We're nowhere near buying a house, but that has more to do with me choosing to spend invisible money on higher education more than a decade ago than with the cost of diapers. We drive older, sort of ugly cars. But there are two of them, which sometimes causes me to catch my breath at the sheer indulgence of it. We did the one car thing and then, living overseas, the no car thing. A car is an enormous luxury.

But I'd trade my minivan for the chance to be home with them if it came to it, honestly I would. And I know couples who have made that decision, no regrets.

There's something that only another parent can understand: your child is an unstoppable and ever-changing force of nature, and childhood is fleeting. 

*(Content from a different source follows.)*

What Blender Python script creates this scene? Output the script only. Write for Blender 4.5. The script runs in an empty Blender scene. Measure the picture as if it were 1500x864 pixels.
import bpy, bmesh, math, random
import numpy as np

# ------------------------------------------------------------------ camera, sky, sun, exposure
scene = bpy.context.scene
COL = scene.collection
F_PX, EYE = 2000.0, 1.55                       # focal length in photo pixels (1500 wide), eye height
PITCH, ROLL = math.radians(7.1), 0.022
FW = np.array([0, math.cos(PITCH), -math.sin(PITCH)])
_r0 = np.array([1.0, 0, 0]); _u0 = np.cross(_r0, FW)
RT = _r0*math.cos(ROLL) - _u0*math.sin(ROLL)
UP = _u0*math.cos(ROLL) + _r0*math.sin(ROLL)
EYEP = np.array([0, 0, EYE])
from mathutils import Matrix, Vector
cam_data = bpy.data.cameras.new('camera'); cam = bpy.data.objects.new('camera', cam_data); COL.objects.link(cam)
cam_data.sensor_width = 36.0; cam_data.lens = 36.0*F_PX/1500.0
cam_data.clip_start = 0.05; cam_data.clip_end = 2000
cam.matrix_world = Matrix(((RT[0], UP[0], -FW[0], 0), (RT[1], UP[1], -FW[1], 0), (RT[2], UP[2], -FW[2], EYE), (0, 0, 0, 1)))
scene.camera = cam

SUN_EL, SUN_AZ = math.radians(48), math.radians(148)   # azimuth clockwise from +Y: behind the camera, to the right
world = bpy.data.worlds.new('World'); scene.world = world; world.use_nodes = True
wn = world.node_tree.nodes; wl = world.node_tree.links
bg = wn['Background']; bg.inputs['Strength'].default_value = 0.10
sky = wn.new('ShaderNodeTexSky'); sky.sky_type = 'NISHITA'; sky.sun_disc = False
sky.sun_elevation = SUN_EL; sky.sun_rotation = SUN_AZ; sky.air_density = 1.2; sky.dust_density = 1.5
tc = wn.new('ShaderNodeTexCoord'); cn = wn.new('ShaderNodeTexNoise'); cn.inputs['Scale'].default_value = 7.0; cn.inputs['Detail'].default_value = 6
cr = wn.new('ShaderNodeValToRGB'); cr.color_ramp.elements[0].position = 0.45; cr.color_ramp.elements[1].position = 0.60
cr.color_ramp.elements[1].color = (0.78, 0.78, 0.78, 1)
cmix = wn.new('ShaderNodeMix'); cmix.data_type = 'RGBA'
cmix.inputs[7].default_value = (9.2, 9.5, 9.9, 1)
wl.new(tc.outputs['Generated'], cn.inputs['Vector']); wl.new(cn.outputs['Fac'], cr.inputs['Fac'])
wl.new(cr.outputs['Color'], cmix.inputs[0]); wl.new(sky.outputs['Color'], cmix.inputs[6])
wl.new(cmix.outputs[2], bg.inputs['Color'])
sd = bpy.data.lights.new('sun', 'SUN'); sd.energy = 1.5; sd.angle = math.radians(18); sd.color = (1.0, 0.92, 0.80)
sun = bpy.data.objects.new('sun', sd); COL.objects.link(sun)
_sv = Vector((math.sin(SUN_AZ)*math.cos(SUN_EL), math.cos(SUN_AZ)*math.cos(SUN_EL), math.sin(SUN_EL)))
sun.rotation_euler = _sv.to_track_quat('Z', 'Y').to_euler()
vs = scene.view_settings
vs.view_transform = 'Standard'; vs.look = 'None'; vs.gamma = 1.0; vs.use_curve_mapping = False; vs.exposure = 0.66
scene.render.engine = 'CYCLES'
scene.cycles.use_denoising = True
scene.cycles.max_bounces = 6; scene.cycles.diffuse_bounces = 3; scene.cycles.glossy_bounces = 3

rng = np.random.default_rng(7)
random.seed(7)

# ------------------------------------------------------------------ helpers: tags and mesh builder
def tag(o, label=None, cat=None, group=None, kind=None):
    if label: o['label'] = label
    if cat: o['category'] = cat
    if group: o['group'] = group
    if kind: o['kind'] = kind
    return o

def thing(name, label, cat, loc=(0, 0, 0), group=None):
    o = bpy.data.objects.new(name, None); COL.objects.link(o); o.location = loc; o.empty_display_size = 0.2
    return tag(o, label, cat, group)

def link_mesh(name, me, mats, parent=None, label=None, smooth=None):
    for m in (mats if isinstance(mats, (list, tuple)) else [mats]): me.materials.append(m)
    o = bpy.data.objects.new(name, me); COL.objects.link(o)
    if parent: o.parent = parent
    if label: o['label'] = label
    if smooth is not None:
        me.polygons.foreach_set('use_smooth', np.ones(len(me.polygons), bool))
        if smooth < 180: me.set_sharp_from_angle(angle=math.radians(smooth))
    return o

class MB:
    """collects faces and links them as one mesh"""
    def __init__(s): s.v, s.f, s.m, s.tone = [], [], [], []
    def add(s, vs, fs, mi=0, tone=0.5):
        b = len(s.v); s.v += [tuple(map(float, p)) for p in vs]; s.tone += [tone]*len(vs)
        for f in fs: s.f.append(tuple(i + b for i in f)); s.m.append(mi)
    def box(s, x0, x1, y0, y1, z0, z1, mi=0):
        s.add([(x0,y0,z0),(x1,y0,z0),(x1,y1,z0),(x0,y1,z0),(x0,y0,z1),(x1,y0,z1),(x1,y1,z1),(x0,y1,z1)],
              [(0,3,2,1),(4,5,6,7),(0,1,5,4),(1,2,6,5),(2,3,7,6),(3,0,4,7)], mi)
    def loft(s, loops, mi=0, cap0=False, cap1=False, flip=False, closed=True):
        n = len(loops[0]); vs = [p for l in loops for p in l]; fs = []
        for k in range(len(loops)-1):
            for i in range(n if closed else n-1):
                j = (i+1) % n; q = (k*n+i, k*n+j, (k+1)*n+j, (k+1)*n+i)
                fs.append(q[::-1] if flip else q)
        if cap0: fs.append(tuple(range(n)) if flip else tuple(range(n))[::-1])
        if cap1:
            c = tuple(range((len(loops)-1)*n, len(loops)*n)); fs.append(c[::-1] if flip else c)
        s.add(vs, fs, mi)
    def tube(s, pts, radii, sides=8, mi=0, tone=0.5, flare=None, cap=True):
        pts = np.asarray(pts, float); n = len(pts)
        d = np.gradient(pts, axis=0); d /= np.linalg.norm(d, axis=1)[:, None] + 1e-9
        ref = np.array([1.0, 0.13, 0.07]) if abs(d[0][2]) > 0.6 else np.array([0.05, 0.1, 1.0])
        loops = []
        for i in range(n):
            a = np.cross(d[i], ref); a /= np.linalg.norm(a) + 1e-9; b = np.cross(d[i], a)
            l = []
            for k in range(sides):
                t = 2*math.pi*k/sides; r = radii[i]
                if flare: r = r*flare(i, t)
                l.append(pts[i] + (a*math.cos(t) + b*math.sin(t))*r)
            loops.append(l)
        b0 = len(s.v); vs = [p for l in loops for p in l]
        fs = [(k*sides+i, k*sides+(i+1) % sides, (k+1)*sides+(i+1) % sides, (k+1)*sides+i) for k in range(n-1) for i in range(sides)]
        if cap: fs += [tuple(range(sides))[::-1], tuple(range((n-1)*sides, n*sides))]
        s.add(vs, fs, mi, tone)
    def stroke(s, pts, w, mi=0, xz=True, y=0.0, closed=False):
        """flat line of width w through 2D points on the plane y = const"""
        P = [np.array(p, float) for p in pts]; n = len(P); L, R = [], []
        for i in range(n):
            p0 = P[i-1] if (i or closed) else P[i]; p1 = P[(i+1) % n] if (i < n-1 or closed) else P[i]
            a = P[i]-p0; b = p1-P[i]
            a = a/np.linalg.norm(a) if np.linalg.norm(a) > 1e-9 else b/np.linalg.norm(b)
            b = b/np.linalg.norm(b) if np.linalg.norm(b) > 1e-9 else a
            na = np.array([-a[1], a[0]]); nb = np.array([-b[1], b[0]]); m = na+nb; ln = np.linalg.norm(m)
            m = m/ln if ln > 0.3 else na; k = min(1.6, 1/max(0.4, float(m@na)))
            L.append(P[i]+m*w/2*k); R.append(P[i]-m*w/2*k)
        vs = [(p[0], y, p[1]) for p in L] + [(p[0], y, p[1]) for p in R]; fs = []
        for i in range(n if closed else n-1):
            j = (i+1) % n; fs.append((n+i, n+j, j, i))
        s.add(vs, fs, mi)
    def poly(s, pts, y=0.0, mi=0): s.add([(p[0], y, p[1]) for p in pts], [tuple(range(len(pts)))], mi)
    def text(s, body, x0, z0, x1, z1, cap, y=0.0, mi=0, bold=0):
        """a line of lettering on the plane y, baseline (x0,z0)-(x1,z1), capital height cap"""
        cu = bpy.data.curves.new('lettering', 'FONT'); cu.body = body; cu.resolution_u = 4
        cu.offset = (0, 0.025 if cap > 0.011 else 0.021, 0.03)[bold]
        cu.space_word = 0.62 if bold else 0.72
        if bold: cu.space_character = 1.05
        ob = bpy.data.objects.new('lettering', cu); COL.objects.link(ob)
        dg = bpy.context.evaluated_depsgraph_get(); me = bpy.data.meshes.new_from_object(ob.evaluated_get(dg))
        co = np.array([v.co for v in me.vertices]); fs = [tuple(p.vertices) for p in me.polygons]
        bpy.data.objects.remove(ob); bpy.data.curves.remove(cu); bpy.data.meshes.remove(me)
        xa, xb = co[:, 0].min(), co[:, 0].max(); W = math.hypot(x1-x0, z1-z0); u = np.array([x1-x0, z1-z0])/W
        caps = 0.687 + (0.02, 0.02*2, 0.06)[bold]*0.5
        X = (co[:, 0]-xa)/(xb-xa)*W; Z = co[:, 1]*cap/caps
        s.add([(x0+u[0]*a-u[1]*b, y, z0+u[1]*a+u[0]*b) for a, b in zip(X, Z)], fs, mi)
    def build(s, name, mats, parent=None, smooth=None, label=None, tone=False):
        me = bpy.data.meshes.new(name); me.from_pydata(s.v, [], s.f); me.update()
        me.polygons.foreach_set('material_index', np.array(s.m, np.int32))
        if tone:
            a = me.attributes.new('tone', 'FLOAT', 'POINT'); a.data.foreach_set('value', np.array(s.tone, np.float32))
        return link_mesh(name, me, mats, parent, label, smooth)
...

And every time I leave them, even if just for a weekend away with their daddy, or an hour or two at the coffee shop, I long to be with them again. Sometimes I even miss them while they're sleeping, an admission that only hormones can be responsible for. (You know you've made the late night forehead kissing pilgrimage too, don't deny it.)

And I know too, that no matter how far my eyes roll up into my head in Costco when yet another well-intenetioned stranger tells me that I'm so lucky to be able to stay home with them all day...in the end, they're right.

I am so lucky. And I need to do a better job keeping that in mind, day in and day out. Because I chose this life, and we are choosing it daily, as a couple, and there are sacrifices and sufferings and little deaths involved, as there are in any other big decision. But when we add them up nothing compares to the immeasurable luxury of time with our children. 

And I don't have to explain that to a single other person. Besides, they couldn't possibly understand what I do: that these particular kids are beyond worth it for this particular mother, and that no matter what else I could be doing in a professional capacity, it pales in comparison to what I've been asked to do within the 4 walls of my own slightly ill-kempt home. 

And that's not a judgement on anyone else's lifestyle choices. Just the recognition that my own life is, indeed, immeasurably privileged.